The Big White House, Greengill, near Cockermouth in Cumbria, where DH and i have just spent a great weekend with church friends from where we used to live.
 The view from our window . . . (something about the colours and the arrangement appeals to me)
 . . .but not the only view around!  Off on a scenic drive . . .
 . . . in among the fells . . .
 (amazing colours)
 . . . . and lakes . . .
 . . . Crummock Water . . .
 . . . and Buttermere . . .
 . . . and up to the Honister Pass . . .
  . . .and down again . . .
 Aerial view of Derwent Water near Keswick.
 And we couldn't stay away from the beach, up the coast from Maryport . . .
 . . . with views over the sea, no, not to Skye, but across the Solway Firth to Dumfries and Galloway.
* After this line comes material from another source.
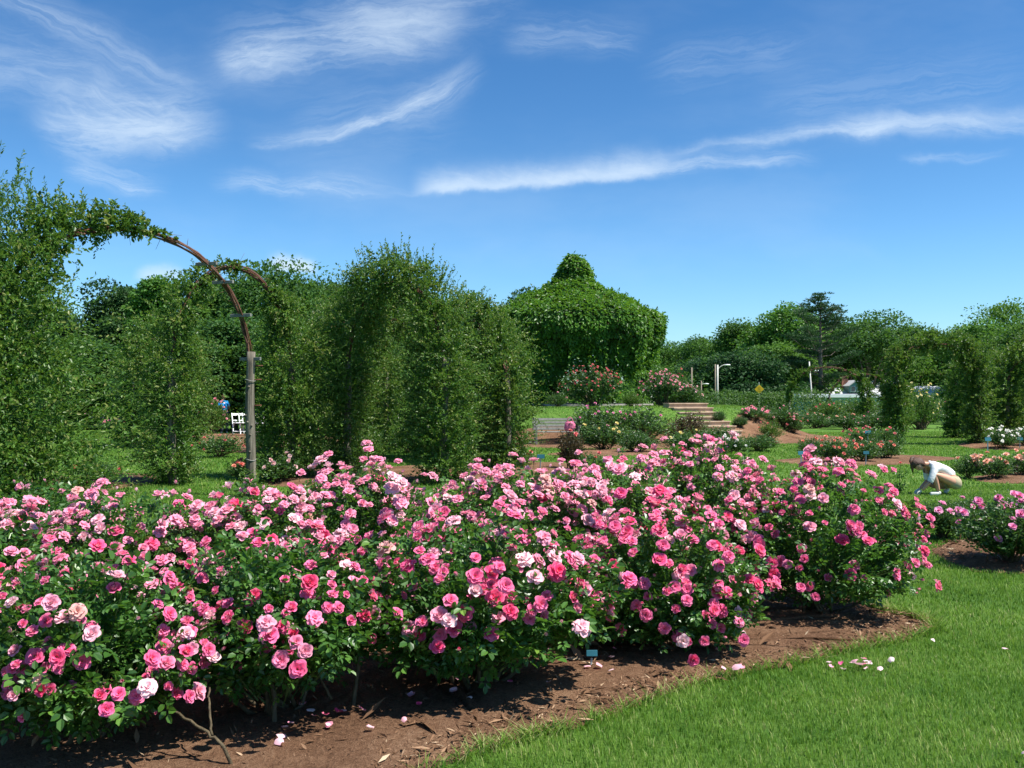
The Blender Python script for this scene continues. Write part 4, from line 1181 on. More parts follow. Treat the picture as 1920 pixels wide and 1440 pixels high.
def gazebo():
    r = np.random.default_rng(401)
    gx_, gy_ = MC; z0 = H(gx_, gy_)
    root = empty('vine_gazebo', (gx_, gy_, z0), label='domed garden gazebo wholly covered in green creeper, on the grassy mound', category='gazebo')
    s = Soup(); V_, q = lathe([(3.75, 2.85), (3.85, 3.3), (3.72, 3.85), (2.9, 4.42), (2.0, 4.92), (1.0, 5.32), (.62, 5.45)], 40); s.add(V_, q)
    V_, q = lathe([(3.75, 2.8), (.3, 4.2)], 40); s.add(V_, q); s.obj('roof', M['gazebo_wood'], root)
    s = Soup(); V_, q = lathe([(.62, 5.3), (.62, 6.0), (.45, 6.35), (.2, 6.6), (.02, 6.7)], 20); s.add(V_, q); s.obj('cupola', M['gazebo_wood'], root)
    s = Soup(); V_, q = lathe([(.01, .12), (3.6, .12), (3.6, -.2)], 40); s.add(V_, q); s.obj('floor', M['stone_wall'], root)
    for k in range(8):
        a = k * math.pi / 4 + .25
        s = Soup(); V_, q, t_ = tube([(3.3 * math.cos(a), 3.3 * math.sin(a), .1), (3.3 * math.cos(a), 3.3 * math.sin(a), 3.0)], [.12, .11], 8); s.add(V_, q, t_)
        s.obj('post', M['gazebo_wood'], root)
    prof = np.array([(3.62, .05), (3.55, 1.2), (3.55, 2.2), (3.75, 2.6), (4.0, 2.95), (4.02, 3.30), (4.03, 3.80), (3.85, 4.08), (3.03, 4.50), (2.06, 4.93), (1.35, 5.32), (.98, 5.62), (.86, 5.95), (.74, 6.25), (.52, 6.52), (.28, 6.78), (.05, 6.92)])
    seg = np.linalg.norm(np.diff(prof, axis=0), axis=1); wgt = seg * (prof[:-1, 0] + prof[1:, 0]); cum = np.concatenate([[0], np.cumsum(wgt)]) / wgt.sum()
    n = 64000
    u = r.random(n); fi = np.interp(u, cum, np.arange(len(prof))); i = np.clip(fi.astype(int), 0, len(prof) - 2); f = (fi - i)[:, None]
    rz = prof[i] * (1 - f) + prof[i + 1] * f; T = nrm(prof[i + 1] - prof[i]); a = r.random(n) * 2 * math.pi
    nr, nz = T[:, 1], -T[:, 0]
    Nn = np.stack([nr * np.cos(a), nr * np.sin(a), nz], -1)
    Nn = np.where((rz[:, 1:2] > 2.0) & (Nn[:, 2:3] < -.9), -Nn, Nn)
    P = np.stack([rz[:, 0] * np.cos(a), rz[:, 0] * np.sin(a), rz[:, 1]], -1)
    # openings between the posts
    ph = ((a - .25) / (math.pi / 4)) % 1.0
    hole = (np.abs(ph - .5) < .30) & (rz[:, 1] < 1.45 + .8 * lump(P, .8, 2.4)) & (rz[:, 1] > .1)
    keep = ~(hole & (r.random(n) < .93)); P, Nn = P[keep], Nn[keep]; n = len(P)
    off = .16 * lump(P, 1.3, 4) + .10 * lump(P, 3.1, 8) - .12 * r.random(n) ** 1.5
    wall = P[:, 2] < 2.9
    off = off + np.where(wall, .16 * lump(P, 1.1, 9) + .20 * lump(P, 2.6, 5) - .12, 0)
    P = P + Nn * off[:, None]
    cre = Soup()
    A = nrm(np.array([0, 0, -1.0]) * .7 + Nn * .55 + runit(n, r) * .6); N = nrm(Nn * .8 + np.array([0, 0, .55]) + runit(n, r) * .5)
    L = .17 * r.uniform(.6, 1.25, n)
    tn = np.clip(.50 + .22 * lump(P, 1.6, 3) + r.normal(0, .16, n), 0, 1)
    add_leaves(cre, P, A, N, L, L * .62, tn, 'hex')
    # hanging and standing tendrils
    k = r.integers(0, n, 500); D = nrm(Nn[k] + np.array([0, 0, .5]) + runit(500, r) * .5)
    sprays(cre, P[k], D, .28, 6, .12, .07, r, .3, .8, .65)
    k = np.where((P[:, 2] > 2.2) & (P[:, 2] < 3.0))[0]; k = r.choice(k, 420)
    sprays(cre, P[k], nrm(np.array([0, 0, -1.0]) + runit(420, r) * .2), r.uniform(.4, 1.3, 420), 9, .15, .10, r, 0, .8, .5)
    cre.obj('creeper', M['creeper_leaf'], root)
gazebo()


# ------------------------------------------------------------------ bushes of the other beds
def bed_foliage(seed, tall=1.0, k=9, n=230, leaf=.065, form='round'):
    """a rose bush of unit width and height, leaves and thin canes"""
    r = np.random.default_rng(seed); s = Soup(); c = Soup()
    d = runit(n, r); d[:, 2] = np.abs(d[:, 2]) - .25
    tips = d * np.array([.5, .5, .55]) * (r.uniform(.72, 1.12, n) * (1 + .2 * lump(d, 2, seed)))[:, None] + [0, 0, .42]
    tips[:, 2] = np.clip(tips[:, 2], .12, 1.1)
    hub = tips * [.3, .3, .45]
    sprays(s, hub, tips - hub, np.linalg.norm(tips - hub, axis=1), k, leaf, leaf * .62, r, .02, 1.0, .48, .2, .1)
    st = tips[r.choice(n, 60)]
    sprays(s, st * .8, np.array([[0, 0, .8]]) + st * [1, 1, .2] + r.normal(0, .2, (60, 3)), .32, 8, leaf * .8, leaf * .45, r, .02, .9, .62, .2)
    V_, q = tubes3(r.normal(0, .05, (24, 3)) * [1, 1, 0], tips[:24], .012, .004); c.add(V_, q)
    return s, c, tips
def bedset(mate, seeds, **kw):
    out = []
    for sd_ in seeds:
        s, c, tips = bed_foliage(sd_, **kw)
        out.append((s.mesh('foliage', M[mate]), c.mesh('canes', M['cane']), tips))
    return out
BUSH = {'g': bedset('bed_leaf', [501, 502, 503, 504]), 'b': bedset('bronze_leaf', [505, 506]),
        'w': bedset('bed_leaf', [507, 508], n=620, leaf=.048, k=11), 'v': bedset('vine_leaf', [509, 510], n=330, leaf=.05, k=9)}
CR = {'red': [(.62, .012, .02), (.70, .03, .03)], 'pink': [(.85, .20, .32), (.88, .34, .42)], 'pale': [(.88, .50, .52), (.90, .62, .62)],
      'coral': [(.80, .10, .045), (.85, .20, .09)], 'salmon': [(.88, .36, .20), (.90, .50, .32)], 'white': [(.88, .88, .82)], 'yellow': [(.85, .72, .16), (.88, .80, .35)],
      'magenta': [(.72, .10, .34), (.80, .18, .45)], 'peony': [(.88, .18, .48), (.90, .32, .60)], 'none': []}
nb_ = [0]
def bush(px, by, w, h, col, nf, label, kind='g', d=None, fs=1.0, group=None, name='rose_bush', zx=None):
    """w, h in photograph pixels, by the row of its foot"""
    nb_[0] += 1
    r = np.random.default_rng(900 + nb_[0])
    if d is None:
        dd_ = np.linspace(6, 75, 2800); rows = HOR + (EYE - Hn(wx(px, dd_), dd_)) * F / dd_
        hit = np.where(rows <= by)[0]; d = float(dd_[hit[0]]) if len(hit) else 60.0
    x = wx(px, d); z = H(x, d)
    W = w * d / F; Hh = h * d / F
    root = empty(name, (x, d, z), label=label, category='rose bush' if name == 'rose_bush' else 'shrub', group=group)
    fm, cm, tips = BUSH[kind][nb_[0] % len(BUSH[kind])]
    rz_ = r.random() * 6.28; dep = W * r.uniform(.8, 1.0) if W > .5 else max(W, .4)
    dep = min(dep, 1.6)
    scl = (W, dep, Hh)
    for nm, me in (('foliage', fm), ('canes', cm)):
        o = mkobj(nm, me, root); o.scale = scl; o.rotation_euler = (0, 0, 0 if abs(W - dep) > .25 else rz_)
    rotz = 0 if abs(W - dep) > .25 else rz_
    if nf:
        wv = np.clip(tips[:, 2] - .25, .02, 1)
        cy = tips[:, 0] * math.sin(rotz) + tips[:, 1] * math.cos(rotz)
        wv = wv * np.where(cy < .15, 1.0, .3); wv /= wv.sum()
        for j in r.choice(len(tips), nf, replace=nf > len(tips), p=wv):
            t = tips[j] * scl
            t = np.array([t[0] * math.cos(rotz) - t[1] * math.sin(rotz), t[0] * math.sin(rotz) + t[1] * math.cos(rotz), t[2]]) * 1.04 + r.normal(0, .03, 3)
            o = bpy.data.objects.new('rose', SMALLROSE[r.integers(0, 4)]); o.parent = root; o.location = t
            o.rotation_mode = 'QUATERNION'; o.rotation_quaternion = lookrot((t[0] * .6 + r.normal(0, .3), t[1] * .6 - .5 + r.normal(0, .3), .6), r.random() * 6.28)
            k = fs * r.uniform(.8, 1.25); o.scale = (k, k, k)
            c = CR[col][r.integers(0, len(CR[col]))]; o.color = (*c, 1)
            COL.objects.link(o)
    return root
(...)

The last of the black tomatoes!

Last ones  picked, plant cleared away.  There were 10 altogether, all big like beefsteak tomatoes.  They do look a bit offputting, being sort of dingy rather than bright rich red but they taste delicious.  So next year, two plants perhaps.  I hope they will have them at our local nursery again!

Friday, October 08, 2010

Couching

On the Contemporary Quilt Group's yahoo list recently there was quite a bit of posting about couching threads down, with ideas and advice given about different stitches, machine feet, and methods.  I had a go, producing this sampler.  On my fairly humble Pfaff I don't have to much choice, and find that the piping foot, which has several channels underneath it, big enough for a thread about the size of double knitting yarn to pass  through, is the best for stitching down a single thread at a time.  I can use zigzag, triple zigzag, and another stitch which does several running stitches on one side then zigzags across once then back to the running stitches.  Only one thread can be used as none of my stitches will spread across enough.
I like doing the rows close together, and find that I just love the feel of the whole piece.
The ladder-like yarns at either side  of the work are stitched with the normal foot and a feather stitch, which just catches the side threads in and gives a nice fancy line up the centre.
Another foot I have, which has a bit sticking out forward on one side and a bar across on the other, with 2 notches beneath it, can be used with a thread in each notch, and if I am lucky, one in between them (but no notch), and a wide stitch, like the mesh-like one, or the wide W shape made up of small stitches.  It is hard to control though, not sure what it is really for.
There are gaps of course where I have not steered straight, but I'm in the process of filling them in with fat stem stitch and knots.  With the gadgets I have I shall have to stick to straight or curved lines, and dream about the couching foot with a special thread feed which will take your thread anywhere you choose, and which I can't afford!

Friday, September 10, 2010

Bags



Time for some more sewing - Japanese bag, from Kumiko Sudi's book Omiyage.  Various views, 36 strips had to be sewn together, gathered at the base, and lining and casings added. 
This is one bought as a kit at the Festival of Quilts, from a stand called the Gourmet Quilter - everything packaged in appetising looking ways!  This isn't the actual kit, I just used it as a pattern for my own fabrics.  It has proved very popular and 2 granddaughters have now made one each and their mum has made about 3 or 4 by now!  I've done a second one without the little tag things.

And I can't resist posting this, a fuchsia with giant flowers!

Monday, September 06, 2010

Flowery fancies.

Abbotsbury main street, from my post on the door at the West Coutnry Embroiderers Dorset Groups Exhibition, in August.  Bit wet at the start of the day,but it cheered up around midday and a sunny afternoon brought in a few more tourists in the street and visitors to the hall.
Various groups did communal pieces.  Ours in the Poole group was making the centres of the flowers.  Committee members cut out the petals and assembled the flower bed.  No two centres are alike. It's amazing how these things turn out!

The butterflies had been made at a workshop several months ago.
My effort is in the bottom left corner.  I filled the circle with a dense chainstitch spiral in various odds and ends of colours.
At Witchampton, another small Dorset village, there was a flower festival a week ago in the church, on the theme of Creation.

These are such a gorgeous rich colour.
And children made this banner.

Friday, August 13, 2010

Black tomato . . .

. . . grown this year for the first time. haven't tasted it yet. It weighs 9 1/2 ounces! Red underneath, black on top, light variations in the photos. There are a few more on the plant, still normal tomato size and very green yet, but this baby is enormous! Move over Jamie Oliver (which is where I first saw them).